What is your purpose for living? The apostle Paul once expressed his own reason for living in these words: "For to me, to live is Christ ..." - that is, to love and serve Him. But he also stated his own confidence in dying in these words: "... and to die is gain" (Phil. 1:21). To live was Christ, and to die simply meant more of Christ. Paul was not afraid to die, because he knew were he was going; but he wasn't in a hurry to die either, because he knew why he was living - "But if I live on in the flesh, this will mean fruit from my labor ..." (v. 22). "Nevertheless to remain in the flesh is more needful for you" (v. 24).

So again, what is your purpose for living? For many people, it's nothing more than to avoid dying and facing God. But for the psalmist, it was in order to keep on praising God in the land of the living. It was for this reason that he dared to ask God to preserve his life and let him live on. And his confidence in being able to fulfill this purpose was found in the sovereign providence of God as expressed in His judgments. He does great honor to God in this request: He acknowledges that he cannot live apart from God's grace; he submits his life to the service of God's purpose; and he affirms that his help in fulfilling this purpose for life is in God's judgments.

Notice, then ...

I. THE PSALMIST'S REQUEST: "Let my soul live ..."

A. The psalmist makes his request to God in the form of a prayer. Every living creature has a natural will to live; every creature is dependent upon God for that life (Psalm 145:15-16). But only mankind is able to acknowledge this dependency and ask God for life and the extension of it (Isaiah 38:15-19).

B. He says, "Let me live"; but the Hebrew allows for a deeper idea than merely "me". As the NJKV has it, "Let my soul live". (This is supported by the "it" of the next clause.) These words almost have the sound of a sinner's prayer. Who could live spiritually unless we first acknowledge our sin as a soul, which having sinned, should die; and then make our appeal to God for the grace of life? And if God would give us life as salvation through the sacrifice of His Son, "how shall He not with Him also give us all things?" (Rom. 8:32).

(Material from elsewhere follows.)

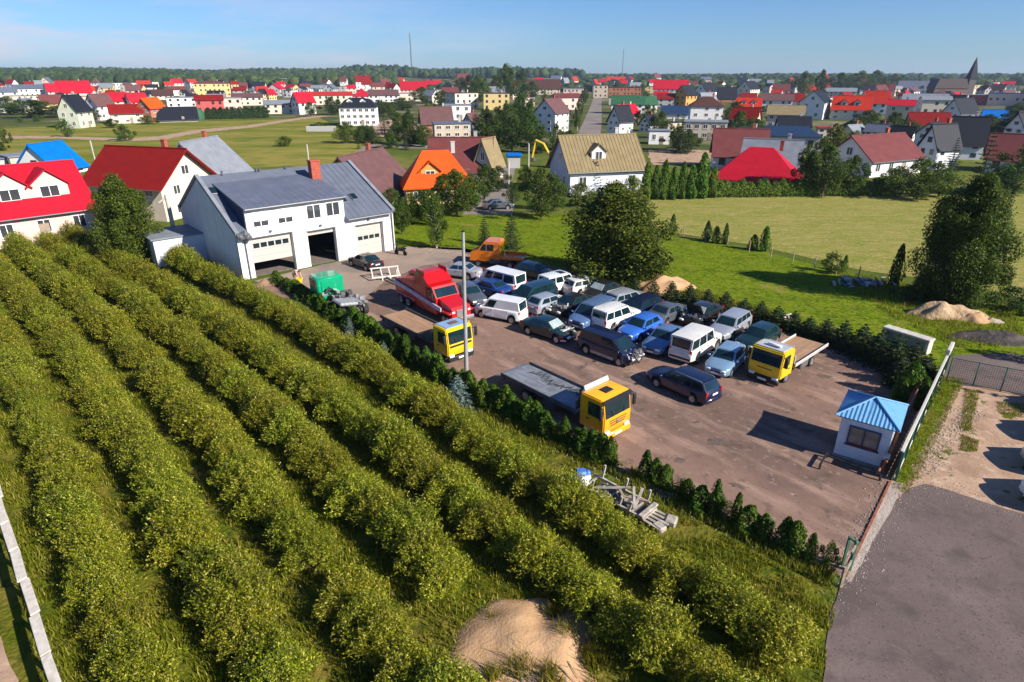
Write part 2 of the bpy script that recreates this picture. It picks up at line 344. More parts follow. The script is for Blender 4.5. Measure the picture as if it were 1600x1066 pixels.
sheet('concrete_strip', pxs((1322, 906), (1356, 830), (1392, 752), (1412, 758), (1400, 785), (1372, 835), (1340, 890), (1330, 912)), 0.05, M_CONCG, 0.09, 0.4)
sheet('footpath', pxs((-60, 1020), (-10, 985), (14, 1020), (26, 1066)) + [Vector((-13.5, 10, 0)), Vector((-20, 10, 0))], 0.04, M_SAND, 0.2, 0.6)
sheet('gravel_lane', pxs((722, 336), (742, 306), (770, 282), (790, 262), (806, 262), (800, 285), (806, 310), (800, 336)), 0.045, M_STREET, 0.3, 1.5)
sheet('town_street', pxs((900, 214), (912, 190), (921, 170), (927, 155), (931, 148), (941, 148), (940, 158), (940, 175), (940, 195), (938, 214)), 0.03, M_STREET, 0.2, 5)
sheet('village_road', pxs((560, 232), (592, 222), (640, 226), (676, 228), (676, 233), (630, 232), (590, 228), (565, 238)), 0.05, M_STREET, 0.4, 3)
sheet('sandy_plot', pxs((590, 190), (640, 184), (660, 200), (640, 215), (595, 214), (580, 200)), 0.045, M_SAND, 0.6, 3)
sheet('bare_plot', pxs((1012, 236), (1060, 232), (1112, 236), (1112, 256), (1020, 258)), 0.045, M_SAND, 0.6, 3)

# oil and tyre marks on the yard, grit along the asphalt edge
M_OIL = mat('oil_stain', (0.12, 0.082, 0.064), 0.75, var=0.35, scale=6)
for i, (px, py, r) in enumerate([(905, 575, .9), (1000, 640, .7), (1120, 690, 1.1), (1060, 720, .6), (1180, 600, .8), (1240, 640, .5), (980, 590, .5), (1290, 590, .9), (830, 570, .6), (1150, 760, .7), (1330, 600, .7), (1090, 660, .4)]):
    c = at(px, py); r *= .6; sheet('oil_stain', [c + Vector((math.cos(a * .785) * r * random.uniform(.4, 1.2), math.sin(a * .785) * r * random.uniform(.3, .9), 0)) for a in range(8)], .036 + .0004 * i, M_OIL, .12, .25)
g = np.random.default_rng(3); V = []; F = []
def grit(poly, n, lo, hi):
    for i in range(n):
        k = g.integers(0, len(poly) - 1); t = g.random(); p = poly[k] * (1 - t) + poly[k + 1] * t; x, y = p.x + g.normal() * .35, p.y + g.normal() * .35; r = g.uniform(lo, hi); b = len(V); a = g.uniform(0, 6.28)
        for j in range(4): V.append((x + r * math.cos(a + j * 1.57) * g.uniform(.6, 1.2), y + r * math.sin(a + j * 1.57) * g.uniform(.6, 1.2), .045))
        V.append((x, y, .05 + r * g.uniform(.5, 1))); F.extend([(b + j, b + (j + 1) % 4, b + 4) for j in range(4)])
grit(pxs((1300, 960), (1318, 915), (1345, 868), (1380, 800), (1395, 785), (1418, 765), (1446, 756), (1480, 766), (1530, 782), (1620, 812)), 700, .010, .03)
grit(pxs((1322, 906), (1356, 830), (1392, 752)), 450, .012, .04); grit(pxs((1440, 740), (1480, 680), (1520, 640)), 900, .012, .05)
grit(pxs((640, 386), (800, 408), (960, 442), (1100, 482), (1290, 548), (1400, 580)), 1200, .02, .06); grit(pxs((860, 690), (1010, 756), (1100, 800), (1305, 900)), 1000, .012, .05)
me = bpy.data.meshes.new('gravel'); me.from_pydata(V, [], F); me.materials.append(mat('grit_stone', (.40, .33, .27), .9, var=.5, scale=9)); tag(link('gravel', me), kind='stuff')
# ================================================================== PLANTS
def leaf_mesh(name, P, Nn, A, ln, wd, mats, extra=None):
    """one four-sided leaf at each point P, facing Nn, long axis A; extra = MB of stems (second material)"""
    P = np.asarray(P, float); Nn = np.asarray(Nn, float); A = np.asarray(A, float); n = len(P)
    Nn /= np.linalg.norm(Nn, axis=1, keepdims=True) + 1e-9
    A = A - Nn * (A * Nn).sum(1, keepdims=True); A /= np.linalg.norm(A, axis=1, keepdims=True) + 1e-9
    B = np.cross(Nn, A); ln = np.broadcast_to(np.asarray(ln, float), (n,))[:, None]; wd = np.broadcast_to(np.asarray(wd, float), (n,))[:, None]
    V = np.stack([P - A * ln * .5, P + B * wd * .5 - Nn * wd * .12, P + A * ln * .5, P - B * wd * .5 - Nn * wd * .12], 1).reshape(-1, 3)
    me = bpy.data.meshes.new(name); me.vertices.add(4 * n); me.loops.add(4 * n); me.polygons.add(n)
    me.vertices.foreach_set('co', V.ravel()); me.loops.foreach_set('vertex_index', np.arange(4 * n))
    me.polygons.foreach_set('loop_start', np.arange(0, 4 * n, 4)); me.update(calc_edges=True)
    for m in mats: me.materials.append(m)
    return me
def rdir(n):
    v = RNG.normal(size=(n, 3)); return v / np.linalg.norm(v, axis=1, keepdims=True)

M_BARK = mat('bark', (0.10, 0.075, 0.055), 0.9, var=0.3, scale=6, bump=0.5)
M_BIRCHBARK = mat('pale_bark', (0.32, 0.29, 0.25), 0.8, var=0.4, scale=5, bump=0.3)
LM_BUSH = leaf_mat('berry_bush_leaves', (0.08, 0.11, 0.006), (0.31, 0.315, 0.014), (0.54, 0.50, 0.10), 0.32, 0.5, 0.16)
LM_BROAD = leaf_mat('broad_leaves', (0.026, 0.055, 0.007), (0.07, 0.115, 0.013), (0.12, 0.16, 0.025), 0.3, 0.5, 0.3)
LM_BIRCH = leaf_mat('birch_leaves', (0.026, 0.055, 0.006), (0.075, 0.12, 0.012), (0.13, 0.17, 0.025), 0.35, 0.45, 0.25)
LM_LIME = leaf_mat('yellow_green_leaves', (0.07, 0.10, 0.014), (0.15, 0.18, 0.025), (0.24, 0.24, 0.05), 0.35, 0.5, 0.2)
LM_PINE = leaf_mat('pine_needles', (0.03, 0.05, 0.006), (0.085, 0.105, 0.010), (0.15, 0.16, 0.02), 0.2, 0.55, 0.2)
LM_SPRUCE = leaf_mat('spruce_needles', (0.013, 0.028, 0.010), (0.035, 0.06, 0.018), (0.06, 0.085, 0.025), 0.12, 0.55, 0.25)
LM_BLUE = leaf_mat('blue_spruce_needles', (0.05, 0.085, 0.075), (0.14, 0.20, 0.18), (0.26, 0.34, 0.31), 0.15, 0.55, 0.2)
LM_THUJA = leaf_mat('thuja_sprays', (0.032, 0.07, 0.006), (0.08, 0.145, 0.012), (0.14, 0.20, 0.022), 0.2, 0.5, 0.3)
LM_GRASS = leaf_mat('grass_blades', (0.10, 0.12, 0.006), (0.24, 0.225, 0.015), (0.42, 0.34, 0.09), 0.35, 0.6, 0.1)
LM_RUSH = leaf_mat('dry_grass_blades', (0.12, 0.13, 0.03), (0.2, 0.2, 0.05), (0.32, 0.27, 0.12), 0.3, 0.6, 0.1)
LM_FOREST = leaf_mat('forest_crowns', (0.018, 0.034, 0.010), (0.04, 0.065, 0.016), (0.06, 0.085, 0.02), 0.1, 0.7, 0.2)

def bush_mesh(seed, rx=1.15, ry=1.0, h=1.85, shoots=330, per=22):
    g = np.random.default_rng(seed); P = []; N = []; A = []
    mb = MB()
    for i in range(shoots):
        a = g.uniform(0, 2 * math.pi); q = math.sqrt(g.uniform(0, 1)) 
        base = np.array([0.15 * math.cos(a), 0.15 * math.sin(a), 0.05])
        # shoot tip on a lumpy dome
        lump = 1 + 0.16 * math.sin(a * 3 + seed) + 0.1 * math.sin(a * 5 + 2 * seed)
        zt = h * (1 - 0.62 * q ** 2.3) * g.uniform(0.82, 1.1)
        tip = np.array([rx * q * math.cos(a) * lump, ry * q * math.sin(a) * lump, max(zt, 0.25)])
        d = tip - base; L = np.linalg.norm(d); d /= L
        if i % 7 == 0: mb.tube([base, base + d * L * .5 + np.array([0, 0, .05]), tip], 0.014, 4, r2=0.004)
        t = g.uniform(0.45, 1.03, per) ** 0.8
        pts = base + d * (t * L)[:, None] + g.normal(size=(per, 3)) * 0.05 + np.array([0, 0, 1]) * (np.sin(t * 3.1) * 0.06)[:, None]
        pts[:, 2] = np.maximum(pts[:, 2], 0.04)
        ax = d + g.normal(size=(per, 3)) * 0.55; nn = np.array([0, 0, .75]) + d * 0.3 + g.normal(size=(per, 3)) * 0.75
        P.append(pts); N.append(nn); A.append(ax)
    P = np.concatenate(P); N = np.concatenate(N); A = np.concatenate(A)
    return leaf_mesh('foliage', P, N, A, g.uniform(0.06, 0.13, len(P)), g.uniform(0.028, 0.05, len(P)), [LM_BUSH]), mb.mesh('stem', M_BARK)

def tree_meshes(seed, h=8.0, w=2.6, crown0=0.22, lobes=22, per=240, leaf=0.24, lm=None, bark=None, droop=0.0, top=1.0):
    """trunk with limbs and a crown of leaf lobes; crown0 = where the crown starts, w = its half width"""
    g = np.random.default_rng(seed); mb = MB(); P = []; N = []; A = []
    lean = g.normal(size=2) * 0.03 * h
    spine = [(0, 0, 0), (lean[0] * .3, lean[1] * .3, h * .35), (lean[0], lean[1], h * .9)]
    mb.tube(spine, 0.028 * h, 8, r2=0.006 * h)
    for i in range(lobes):
        f = (i + 0.5) / lobes; z = h * (crown0 + (0.97 - crown0) * f)
        prof = math.sin(math.pi * min(1, (f * 0.86 + 0.14))) ** 0.7 if top else 1 - f
        a = i * 2.4 + g.uniform(-.5, .5); uu = g.uniform(0.2, 1.1); rr = w * prof * uu
        c = np.array([rr * math.cos(a) + lean[0] * f, rr * math.sin(a) + lean[1] * f, z])
        k = max(0.3, w * g.uniform(0.26, 0.46) * (0.55 + 0.6 * prof) * (1.3 - .62 * uu)); kz = k * g.uniform(0.75, 1.15) * (1 + droop)
        zb = max(0.12 * h, z - rr * 0.9 - 0.05 * h)
        mb.tube([(lean[0] * zb / h, lean[1] * zb / h, zb), tuple(c * [0.6, 0.6, 1] - [0, 0, 0.15]), tuple(c)], 0.010 * h, 5, r2=0.002 * h)
        n = int(per * (0.6 + 0.8 * prof)); u = rdir(n); r = g.uniform(0.3, 1.04, n) ** 0.5
        bump = 1 + 0.22 * np.sin(u[:, 0] * 5 + i) * np.sin(u[:, 2] * 4 + 2 * i)
        q = c + u * (r * bump)[:, None] * np.array([k, k, kz])
        if droop: q[:, 2] -= droop * 0.5 * k * g.uniform(0, 1, n) ** 2
        P.append(q); N.append(u * 0.7 + np.array([0, 0, 0.45]) + g.normal(size=(n, 3)) * 0.6)
        A.append(g.normal(size=(n, 3)) + np.array([0, 0, -0.9 * droop - 0.2]))
    P = np.concatenate(P); N = np.concatenate(N); A = np.concatenate(A); P[:, 2] = np.maximum(P[:, 2], 0.1)
    return leaf_mesh('crown', P, N, A, g.uniform(0.7, 1.3, len(P)) * leaf, g.uniform(0.7, 1.3, len(P)) * leaf * 0.62, [lm or LM_BROAD]), mb.mesh('trunk', bark or M_BARK, 60)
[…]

II. THE PURPOSE FOR HIS REQUEST: "... and it shall praise You ..."

A. The psalmist requests to live, not so that he could continue to pursue those things that were of interest to him, but so that he might devote himself to God's interest. Specifically, he asks to be allowed to live that he might fulfill his resolve to praise God. To praise God, in this case, would mean much more than to simply express thanks with the mouth, but rather to employ the whole of his soul ("it") in the act of praise. It would mean that his "soul" be allowed to live, that "it" might live to God's praise.

B. In the Bible, God's work of salvation on our behalf is intended to result in our living a life of whole-souled praise to Him. Our salvation is not only to result in our literal praise (1 Peter 2:9-10), but also in our living a life of praise (Titus 2:11-14).

III. THE TRUST BEHIND HIS REQUEST: "... and let Your judgments help me."

A. So; the psalmist requests God that his soul live; and he expresses the reason for this request as that he might live a whole-souled life of praise in response. But how, objectively, does he live such a life? This, again, is where the word of God becomes so crucial. In resolving himself to this great, life-long venture of praise, he says, "... and let Your judgments help me." He will not seek to live a life of praise on the basis of his own leading, but rather on the clear leading of God through the Scriptures (Isaiah 26:7-9).

B. There is also a sense of confidence in this statement. The psalmist is not only resolved to trust God's word to be his guide in a whole-souled life of praise, but he is also confident that it will, indeed, guide and help him (v. 75).

What is your reason for living? We all have one - stated or not; and yet, recognize it or not, we sinners don't have a right to live. We live only by God's grace. May God, by His grace, allow us - whom He has saved - to henceforth live for the purpose of His praise; and may we carefully subject ourselves to His word as our help in doing so.